═══ INFORMATION SUPPLIED

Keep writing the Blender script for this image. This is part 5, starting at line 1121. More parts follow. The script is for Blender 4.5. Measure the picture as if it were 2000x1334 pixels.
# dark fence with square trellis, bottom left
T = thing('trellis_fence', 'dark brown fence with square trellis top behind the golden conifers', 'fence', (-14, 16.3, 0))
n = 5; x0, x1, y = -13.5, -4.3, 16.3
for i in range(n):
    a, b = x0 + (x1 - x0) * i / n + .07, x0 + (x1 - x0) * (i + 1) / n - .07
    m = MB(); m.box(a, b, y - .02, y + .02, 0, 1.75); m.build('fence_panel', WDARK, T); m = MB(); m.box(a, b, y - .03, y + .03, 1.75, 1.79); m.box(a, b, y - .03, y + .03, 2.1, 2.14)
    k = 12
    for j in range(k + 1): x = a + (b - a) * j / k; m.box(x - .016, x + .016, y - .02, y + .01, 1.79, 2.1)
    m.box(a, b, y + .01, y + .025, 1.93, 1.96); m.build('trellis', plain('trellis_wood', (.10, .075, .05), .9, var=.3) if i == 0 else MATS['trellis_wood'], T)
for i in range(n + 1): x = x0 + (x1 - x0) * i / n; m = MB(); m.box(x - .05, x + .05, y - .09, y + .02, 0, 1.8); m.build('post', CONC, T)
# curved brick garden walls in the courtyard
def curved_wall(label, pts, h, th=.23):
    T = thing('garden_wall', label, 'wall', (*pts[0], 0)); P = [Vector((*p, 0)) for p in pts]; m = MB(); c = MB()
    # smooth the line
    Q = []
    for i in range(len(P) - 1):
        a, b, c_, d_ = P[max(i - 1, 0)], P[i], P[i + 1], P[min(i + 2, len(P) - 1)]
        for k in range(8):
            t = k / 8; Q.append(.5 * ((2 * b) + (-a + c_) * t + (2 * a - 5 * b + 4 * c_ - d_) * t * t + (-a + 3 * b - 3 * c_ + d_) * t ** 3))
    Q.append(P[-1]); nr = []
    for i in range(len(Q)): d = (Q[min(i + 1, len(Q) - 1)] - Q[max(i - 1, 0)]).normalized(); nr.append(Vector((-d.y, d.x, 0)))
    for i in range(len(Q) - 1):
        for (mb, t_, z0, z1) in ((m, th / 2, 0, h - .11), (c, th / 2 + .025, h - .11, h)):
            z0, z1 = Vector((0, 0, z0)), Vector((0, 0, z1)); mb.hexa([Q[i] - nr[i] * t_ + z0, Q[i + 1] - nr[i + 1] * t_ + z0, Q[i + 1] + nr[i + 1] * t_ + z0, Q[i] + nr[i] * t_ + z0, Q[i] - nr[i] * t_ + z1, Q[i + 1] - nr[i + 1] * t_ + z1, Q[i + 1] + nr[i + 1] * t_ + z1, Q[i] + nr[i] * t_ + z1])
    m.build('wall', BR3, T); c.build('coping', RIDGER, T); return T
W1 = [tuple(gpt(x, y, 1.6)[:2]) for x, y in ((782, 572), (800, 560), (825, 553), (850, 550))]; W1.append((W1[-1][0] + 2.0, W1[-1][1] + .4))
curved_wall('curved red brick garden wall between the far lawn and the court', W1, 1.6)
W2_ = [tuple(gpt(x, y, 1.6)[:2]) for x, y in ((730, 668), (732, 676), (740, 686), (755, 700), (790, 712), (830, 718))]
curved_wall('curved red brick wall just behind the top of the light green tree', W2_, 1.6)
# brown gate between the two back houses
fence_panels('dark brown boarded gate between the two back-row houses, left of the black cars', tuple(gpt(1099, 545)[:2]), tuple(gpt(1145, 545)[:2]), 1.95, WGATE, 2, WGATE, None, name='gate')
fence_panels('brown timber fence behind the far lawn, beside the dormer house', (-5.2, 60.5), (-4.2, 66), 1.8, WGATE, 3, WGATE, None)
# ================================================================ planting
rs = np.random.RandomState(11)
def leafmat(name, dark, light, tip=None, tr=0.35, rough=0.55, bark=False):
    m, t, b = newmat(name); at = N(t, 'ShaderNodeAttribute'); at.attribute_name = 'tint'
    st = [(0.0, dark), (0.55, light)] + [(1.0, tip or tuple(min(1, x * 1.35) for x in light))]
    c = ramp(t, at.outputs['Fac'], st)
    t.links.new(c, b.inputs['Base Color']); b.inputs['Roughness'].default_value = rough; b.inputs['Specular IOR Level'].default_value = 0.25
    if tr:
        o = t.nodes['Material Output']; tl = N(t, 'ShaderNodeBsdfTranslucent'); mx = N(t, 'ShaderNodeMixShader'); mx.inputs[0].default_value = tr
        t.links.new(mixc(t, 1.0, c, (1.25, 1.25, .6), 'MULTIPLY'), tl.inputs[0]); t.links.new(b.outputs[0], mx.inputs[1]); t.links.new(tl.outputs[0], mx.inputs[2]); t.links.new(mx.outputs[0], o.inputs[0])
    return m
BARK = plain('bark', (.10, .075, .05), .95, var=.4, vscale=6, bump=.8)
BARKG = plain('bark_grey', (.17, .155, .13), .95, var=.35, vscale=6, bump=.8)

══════

### STATED EXERCISE
Write out all the data again, exactly as it appears.

### OUTPUT FOR THIS TASK
Keep writing the Blender script for this image. This is part 5, starting at line 1121. More parts follow. The script is for Blender 4.5. Measure the picture as if it were 2000x1334 pixels.
# dark fence with square trellis, bottom left
T = thing('trellis_fence', 'dark brown fence with square trellis top behind the golden conifers', 'fence', (-14, 16.3, 0))
n = 5; x0, x1, y = -13.5, -4.3, 16.3
for i in range(n):
    a, b = x0 + (x1 - x0) * i / n + .07, x0 + (x1 - x0) * (i + 1) / n - .07
    m = MB(); m.box(a, b, y - .02, y + .02, 0, 1.75); m.build('fence_panel', WDARK, T); m = MB(); m.box(a, b, y - .03, y + .03, 1.75, 1.79); m.box(a, b, y - .03, y + .03, 2.1, 2.14)
    k = 12
    for j in range(k + 1): x = a + (b - a) * j / k; m.box(x - .016, x + .016, y - .02, y + .01, 1.79, 2.1)
    m.box(a, b, y + .01, y + .025, 1.93, 1.96); m.build('trellis', plain('trellis_wood', (.10, .075, .05), .9, var=.3) if i == 0 else MATS['trellis_wood'], T)
for i in range(n + 1): x = x0 + (x1 - x0) * i / n; m = MB(); m.box(x - .05, x + .05, y - .09, y + .02, 0, 1.8); m.build('post', CONC, T)
# curved brick garden walls in the courtyard
def curved_wall(label, pts, h, th=.23):
    T = thing('garden_wall', label, 'wall', (*pts[0], 0)); P = [Vector((*p, 0)) for p in pts]; m = MB(); c = MB()
    # smooth the line
    Q = []
    for i in range(len(P) - 1):
        a, b, c_, d_ = P[max(i - 1, 0)], P[i], P[i + 1], P[min(i + 2, len(P) - 1)]
        for k in range(8):
            t = k / 8; Q.append(.5 * ((2 * b) + (-a + c_) * t + (2 * a - 5 * b + 4 * c_ - d_) * t * t + (-a + 3 * b - 3 * c_ + d_) * t ** 3))
    Q.append(P[-1]); nr = []
    for i in range(len(Q)): d = (Q[min(i + 1, len(Q) - 1)] - Q[max(i - 1, 0)]).normalized(); nr.append(Vector((-d.y, d.x, 0)))
    for i in range(len(Q) - 1):
        for (mb, t_, z0, z1) in ((m, th / 2, 0, h - .11), (c, th / 2 + .025, h - .11, h)):
            z0, z1 = Vector((0, 0, z0)), Vector((0, 0, z1)); mb.hexa([Q[i] - nr[i] * t_ + z0, Q[i + 1] - nr[i + 1] * t_ + z0, Q[i + 1] + nr[i + 1] * t_ + z0, Q[i] + nr[i] * t_ + z0, Q[i] - nr[i] * t_ + z1, Q[i + 1] - nr[i + 1] * t_ + z1, Q[i + 1] + nr[i + 1] * t_ + z1, Q[i] + nr[i] * t_ + z1])
    m.build('wall', BR3, T); c.build('coping', RIDGER, T); return T
W1 = [tuple(gpt(x, y, 1.6)[:2]) for x, y in ((782, 572), (800, 560), (825, 553), (850, 550))]; W1.append((W1[-1][0] + 2.0, W1[-1][1] + .4))
curved_wall('curved red brick garden wall between the far lawn and the court', W1, 1.6)
W2_ = [tuple(gpt(x, y, 1.6)[:2]) for x, y in ((730, 668), (732, 676), (740, 686), (755, 700), (790, 712), (830, 718))]
curved_wall('curved red brick wall just behind the top of the light green tree', W2_, 1.6)
# brown gate between the two back houses
fence_panels('dark brown boarded gate between the two back-row houses, left of the black cars', tuple(gpt(1099, 545)[:2]), tuple(gpt(1145, 545)[:2]), 1.95, WGATE, 2, WGATE, None, name='gate')
fence_panels('brown timber fence behind the far lawn, beside the dormer house', (-5.2, 60.5), (-4.2, 66), 1.8, WGATE, 3, WGATE, None)
# ================================================================ planting
rs = np.random.RandomState(11)
def leafmat(name, dark, light, tip=None, tr=0.35, rough=0.55, bark=False):
    m, t, b = newmat(name); at = N(t, 'ShaderNodeAttribute'); at.attribute_name = 'tint'
    st = [(0.0, dark), (0.55, light)] + [(1.0, tip or tuple(min(1, x * 1.35) for x in light))]
    c = ramp(t, at.outputs['Fac'], st)
    t.links.new(c, b.inputs['Base Color']); b.inputs['Roughness'].default_value = rough; b.inputs['Specular IOR Level'].default_value = 0.25
    if tr:
        o = t.nodes['Material Output']; tl = N(t, 'ShaderNodeBsdfTranslucent'); mx = N(t, 'ShaderNodeMixShader'); mx.inputs[0].default_value = tr
        t.links.new(mixc(t, 1.0, c, (1.25, 1.25, .6), 'MULTIPLY'), tl.inputs[0]); t.links.new(b.outputs[0], mx.inputs[1]); t.links.new(tl.outputs[0], mx.inputs[2]); t.links.new(mx.outputs[0], o.inputs[0])
    return m
BARK = plain('bark', (.10, .075, .05), .95, var=.4, vscale=6, bump=.8)
BARKG = plain('bark_grey', (.17, .155, .13), .95, var=.35, vscale=6, bump=.8)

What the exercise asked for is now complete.